## Start

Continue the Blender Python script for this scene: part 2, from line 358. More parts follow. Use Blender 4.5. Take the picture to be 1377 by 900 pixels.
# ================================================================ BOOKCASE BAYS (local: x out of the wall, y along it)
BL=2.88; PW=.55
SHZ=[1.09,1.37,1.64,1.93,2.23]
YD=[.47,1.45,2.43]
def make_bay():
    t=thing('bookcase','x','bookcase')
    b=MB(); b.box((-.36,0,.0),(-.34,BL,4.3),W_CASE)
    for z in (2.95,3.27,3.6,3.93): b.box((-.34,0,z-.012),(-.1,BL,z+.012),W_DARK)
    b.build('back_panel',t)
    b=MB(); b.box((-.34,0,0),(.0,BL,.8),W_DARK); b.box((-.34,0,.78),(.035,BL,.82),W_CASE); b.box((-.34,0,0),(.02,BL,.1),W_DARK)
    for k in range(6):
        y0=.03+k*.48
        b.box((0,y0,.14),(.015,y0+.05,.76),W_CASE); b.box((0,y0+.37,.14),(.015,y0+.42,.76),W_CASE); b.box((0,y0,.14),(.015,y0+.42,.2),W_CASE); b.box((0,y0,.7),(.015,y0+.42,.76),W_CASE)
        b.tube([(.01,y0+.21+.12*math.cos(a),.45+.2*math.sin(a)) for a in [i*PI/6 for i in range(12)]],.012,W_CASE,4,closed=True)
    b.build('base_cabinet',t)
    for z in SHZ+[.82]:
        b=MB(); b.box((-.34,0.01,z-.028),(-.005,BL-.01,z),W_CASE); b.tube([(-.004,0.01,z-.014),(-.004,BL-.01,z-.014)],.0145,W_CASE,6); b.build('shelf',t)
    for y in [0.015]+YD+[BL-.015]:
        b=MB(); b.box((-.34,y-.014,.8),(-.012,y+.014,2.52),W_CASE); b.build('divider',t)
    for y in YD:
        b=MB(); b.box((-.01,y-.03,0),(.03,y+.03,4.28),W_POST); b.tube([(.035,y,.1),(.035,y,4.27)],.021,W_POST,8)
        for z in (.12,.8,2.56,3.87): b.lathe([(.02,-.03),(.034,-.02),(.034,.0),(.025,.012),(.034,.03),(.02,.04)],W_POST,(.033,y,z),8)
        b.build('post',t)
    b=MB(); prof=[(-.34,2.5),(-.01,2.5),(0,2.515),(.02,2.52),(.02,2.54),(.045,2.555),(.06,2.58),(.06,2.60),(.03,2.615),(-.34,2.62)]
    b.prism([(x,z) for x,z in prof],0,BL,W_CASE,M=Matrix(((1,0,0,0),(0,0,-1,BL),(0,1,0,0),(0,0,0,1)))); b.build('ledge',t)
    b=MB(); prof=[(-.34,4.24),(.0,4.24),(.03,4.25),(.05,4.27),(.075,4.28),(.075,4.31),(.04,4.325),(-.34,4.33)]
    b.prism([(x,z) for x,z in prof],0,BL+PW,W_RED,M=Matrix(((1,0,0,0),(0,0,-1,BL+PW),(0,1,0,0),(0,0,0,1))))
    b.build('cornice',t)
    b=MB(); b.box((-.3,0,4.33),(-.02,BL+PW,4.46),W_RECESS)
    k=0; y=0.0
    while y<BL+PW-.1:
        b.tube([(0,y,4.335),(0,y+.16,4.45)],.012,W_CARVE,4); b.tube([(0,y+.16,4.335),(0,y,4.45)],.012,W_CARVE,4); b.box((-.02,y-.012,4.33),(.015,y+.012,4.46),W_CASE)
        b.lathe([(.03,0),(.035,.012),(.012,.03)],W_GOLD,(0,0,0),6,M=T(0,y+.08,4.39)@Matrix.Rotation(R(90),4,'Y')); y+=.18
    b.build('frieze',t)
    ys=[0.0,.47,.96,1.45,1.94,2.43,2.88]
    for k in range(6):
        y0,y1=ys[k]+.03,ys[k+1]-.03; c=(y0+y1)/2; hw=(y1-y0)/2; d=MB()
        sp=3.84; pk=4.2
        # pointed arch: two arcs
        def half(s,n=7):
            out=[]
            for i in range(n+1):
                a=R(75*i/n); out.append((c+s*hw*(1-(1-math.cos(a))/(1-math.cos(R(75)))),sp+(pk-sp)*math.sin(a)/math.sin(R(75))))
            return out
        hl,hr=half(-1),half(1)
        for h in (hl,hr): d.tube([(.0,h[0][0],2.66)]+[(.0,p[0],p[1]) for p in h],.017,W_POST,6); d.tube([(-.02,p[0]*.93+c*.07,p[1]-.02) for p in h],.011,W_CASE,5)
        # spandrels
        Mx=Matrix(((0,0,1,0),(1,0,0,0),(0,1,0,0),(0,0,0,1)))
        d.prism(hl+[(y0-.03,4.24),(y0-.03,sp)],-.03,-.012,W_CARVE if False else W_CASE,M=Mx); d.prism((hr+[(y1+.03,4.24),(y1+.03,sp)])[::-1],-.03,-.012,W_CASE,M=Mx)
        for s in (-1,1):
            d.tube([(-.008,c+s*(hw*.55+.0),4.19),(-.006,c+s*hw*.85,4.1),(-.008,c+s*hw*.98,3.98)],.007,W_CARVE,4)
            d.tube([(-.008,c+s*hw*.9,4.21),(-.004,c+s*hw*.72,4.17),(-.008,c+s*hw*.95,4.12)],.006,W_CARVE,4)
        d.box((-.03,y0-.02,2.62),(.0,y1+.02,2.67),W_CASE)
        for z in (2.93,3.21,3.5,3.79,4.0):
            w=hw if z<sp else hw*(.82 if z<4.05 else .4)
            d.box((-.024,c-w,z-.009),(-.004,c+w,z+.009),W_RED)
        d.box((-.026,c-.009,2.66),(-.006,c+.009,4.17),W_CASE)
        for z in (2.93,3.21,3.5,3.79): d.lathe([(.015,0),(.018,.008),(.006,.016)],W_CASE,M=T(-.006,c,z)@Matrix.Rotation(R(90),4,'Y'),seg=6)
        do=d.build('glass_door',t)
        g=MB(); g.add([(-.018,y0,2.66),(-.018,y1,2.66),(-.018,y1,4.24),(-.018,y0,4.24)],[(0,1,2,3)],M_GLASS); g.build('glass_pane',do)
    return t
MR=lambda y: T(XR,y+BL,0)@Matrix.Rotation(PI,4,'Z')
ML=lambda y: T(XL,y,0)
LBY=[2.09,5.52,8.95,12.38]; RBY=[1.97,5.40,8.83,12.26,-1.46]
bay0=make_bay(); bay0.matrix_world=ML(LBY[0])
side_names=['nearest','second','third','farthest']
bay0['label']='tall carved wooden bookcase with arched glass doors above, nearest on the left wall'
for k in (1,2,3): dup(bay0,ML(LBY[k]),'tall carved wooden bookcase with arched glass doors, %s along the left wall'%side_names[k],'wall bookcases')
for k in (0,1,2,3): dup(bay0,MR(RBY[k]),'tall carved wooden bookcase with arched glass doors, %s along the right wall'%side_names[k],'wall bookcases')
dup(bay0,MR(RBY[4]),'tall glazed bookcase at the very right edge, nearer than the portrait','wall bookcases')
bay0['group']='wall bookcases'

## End

▸ REQUIRED TASK:
Would you give the material above again, complete and exact?

▸ SOLVED PROBLEM:
Continue the Blender Python script for this scene: part 2, from line 358. More parts follow. Use Blender 4.5. Take the picture to be 1377 by 900 pixels.
# ================================================================ BOOKCASE BAYS (local: x out of the wall, y along it)
BL=2.88; PW=.55
SHZ=[1.09,1.37,1.64,1.93,2.23]
YD=[.47,1.45,2.43]
def make_bay():
    t=thing('bookcase','x','bookcase')
    b=MB(); b.box((-.36,0,.0),(-.34,BL,4.3),W_CASE)
    for z in (2.95,3.27,3.6,3.93): b.box((-.34,0,z-.012),(-.1,BL,z+.012),W_DARK)
    b.build('back_panel',t)
    b=MB(); b.box((-.34,0,0),(.0,BL,.8),W_DARK); b.box((-.34,0,.78),(.035,BL,.82),W_CASE); b.box((-.34,0,0),(.02,BL,.1),W_DARK)
    for k in range(6):
        y0=.03+k*.48
        b.box((0,y0,.14),(.015,y0+.05,.76),W_CASE); b.box((0,y0+.37,.14),(.015,y0+.42,.76),W_CASE); b.box((0,y0,.14),(.015,y0+.42,.2),W_CASE); b.box((0,y0,.7),(.015,y0+.42,.76),W_CASE)
        b.tube([(.01,y0+.21+.12*math.cos(a),.45+.2*math.sin(a)) for a in [i*PI/6 for i in range(12)]],.012,W_CASE,4,closed=True)
    b.build('base_cabinet',t)
    for z in SHZ+[.82]:
        b=MB(); b.box((-.34,0.01,z-.028),(-.005,BL-.01,z),W_CASE); b.tube([(-.004,0.01,z-.014),(-.004,BL-.01,z-.014)],.0145,W_CASE,6); b.build('shelf',t)
    for y in [0.015]+YD+[BL-.015]:
        b=MB(); b.box((-.34,y-.014,.8),(-.012,y+.014,2.52),W_CASE); b.build('divider',t)
    for y in YD:
        b=MB(); b.box((-.01,y-.03,0),(.03,y+.03,4.28),W_POST); b.tube([(.035,y,.1),(.035,y,4.27)],.021,W_POST,8)
        for z in (.12,.8,2.56,3.87): b.lathe([(.02,-.03),(.034,-.02),(.034,.0),(.025,.012),(.034,.03),(.02,.04)],W_POST,(.033,y,z),8)
        b.build('post',t)
    b=MB(); prof=[(-.34,2.5),(-.01,2.5),(0,2.515),(.02,2.52),(.02,2.54),(.045,2.555),(.06,2.58),(.06,2.60),(.03,2.615),(-.34,2.62)]
    b.prism([(x,z) for x,z in prof],0,BL,W_CASE,M=Matrix(((1,0,0,0),(0,0,-1,BL),(0,1,0,0),(0,0,0,1)))); b.build('ledge',t)
    b=MB(); prof=[(-.34,4.24),(.0,4.24),(.03,4.25),(.05,4.27),(.075,4.28),(.075,4.31),(.04,4.325),(-.34,4.33)]
    b.prism([(x,z) for x,z in prof],0,BL+PW,W_RED,M=Matrix(((1,0,0,0),(0,0,-1,BL+PW),(0,1,0,0),(0,0,0,1))))
    b.build('cornice',t)
    b=MB(); b.box((-.3,0,4.33),(-.02,BL+PW,4.46),W_RECESS)
    k=0; y=0.0
    while y<BL+PW-.1:
        b.tube([(0,y,4.335),(0,y+.16,4.45)],.012,W_CARVE,4); b.tube([(0,y+.16,4.335),(0,y,4.45)],.012,W_CARVE,4); b.box((-.02,y-.012,4.33),(.015,y+.012,4.46),W_CASE)
        b.lathe([(.03,0),(.035,.012),(.012,.03)],W_GOLD,(0,0,0),6,M=T(0,y+.08,4.39)@Matrix.Rotation(R(90),4,'Y')); y+=.18
    b.build('frieze',t)
    ys=[0.0,.47,.96,1.45,1.94,2.43,2.88]
    for k in range(6):
        y0,y1=ys[k]+.03,ys[k+1]-.03; c=(y0+y1)/2; hw=(y1-y0)/2; d=MB()
        sp=3.84; pk=4.2
        # pointed arch: two arcs
        def half(s,n=7):
            out=[]
            for i in range(n+1):
                a=R(75*i/n); out.append((c+s*hw*(1-(1-math.cos(a))/(1-math.cos(R(75)))),sp+(pk-sp)*math.sin(a)/math.sin(R(75))))
            return out
        hl,hr=half(-1),half(1)
        for h in (hl,hr): d.tube([(.0,h[0][0],2.66)]+[(.0,p[0],p[1]) for p in h],.017,W_POST,6); d.tube([(-.02,p[0]*.93+c*.07,p[1]-.02) for p in h],.011,W_CASE,5)
        # spandrels
        Mx=Matrix(((0,0,1,0),(1,0,0,0),(0,1,0,0),(0,0,0,1)))
        d.prism(hl+[(y0-.03,4.24),(y0-.03,sp)],-.03,-.012,W_CARVE if False else W_CASE,M=Mx); d.prism((hr+[(y1+.03,4.24),(y1+.03,sp)])[::-1],-.03,-.012,W_CASE,M=Mx)
        for s in (-1,1):
            d.tube([(-.008,c+s*(hw*.55+.0),4.19),(-.006,c+s*hw*.85,4.1),(-.008,c+s*hw*.98,3.98)],.007,W_CARVE,4)
            d.tube([(-.008,c+s*hw*.9,4.21),(-.004,c+s*hw*.72,4.17),(-.008,c+s*hw*.95,4.12)],.006,W_CARVE,4)
        d.box((-.03,y0-.02,2.62),(.0,y1+.02,2.67),W_CASE)
        for z in (2.93,3.21,3.5,3.79,4.0):
            w=hw if z<sp else hw*(.82 if z<4.05 else .4)
            d.box((-.024,c-w,z-.009),(-.004,c+w,z+.009),W_RED)
        d.box((-.026,c-.009,2.66),(-.006,c+.009,4.17),W_CASE)
        for z in (2.93,3.21,3.5,3.79): d.lathe([(.015,0),(.018,.008),(.006,.016)],W_CASE,M=T(-.006,c,z)@Matrix.Rotation(R(90),4,'Y'),seg=6)
        do=d.build('glass_door',t)
        g=MB(); g.add([(-.018,y0,2.66),(-.018,y1,2.66),(-.018,y1,4.24),(-.018,y0,4.24)],[(0,1,2,3)],M_GLASS); g.build('glass_pane',do)
    return t
MR=lambda y: T(XR,y+BL,0)@Matrix.Rotation(PI,4,'Z')
ML=lambda y: T(XL,y,0)
LBY=[2.09,5.52,8.95,12.38]; RBY=[1.97,5.40,8.83,12.26,-1.46]
bay0=make_bay(); bay0.matrix_world=ML(LBY[0])
side_names=['nearest','second','third','farthest']
bay0['label']='tall carved wooden bookcase with arched glass doors above, nearest on the left wall'
for k in (1,2,3): dup(bay0,ML(LBY[k]),'tall carved wooden bookcase with arched glass doors, %s along the left wall'%side_names[k],'wall bookcases')
for k in (0,1,2,3): dup(bay0,MR(RBY[k]),'tall carved wooden bookcase with arched glass doors, %s along the right wall'%side_names[k],'wall bookcases')
dup(bay0,MR(RBY[4]),'tall glazed bookcase at the very right edge, nearer than the portrait','wall bookcases')
bay0['group']='wall bookcases'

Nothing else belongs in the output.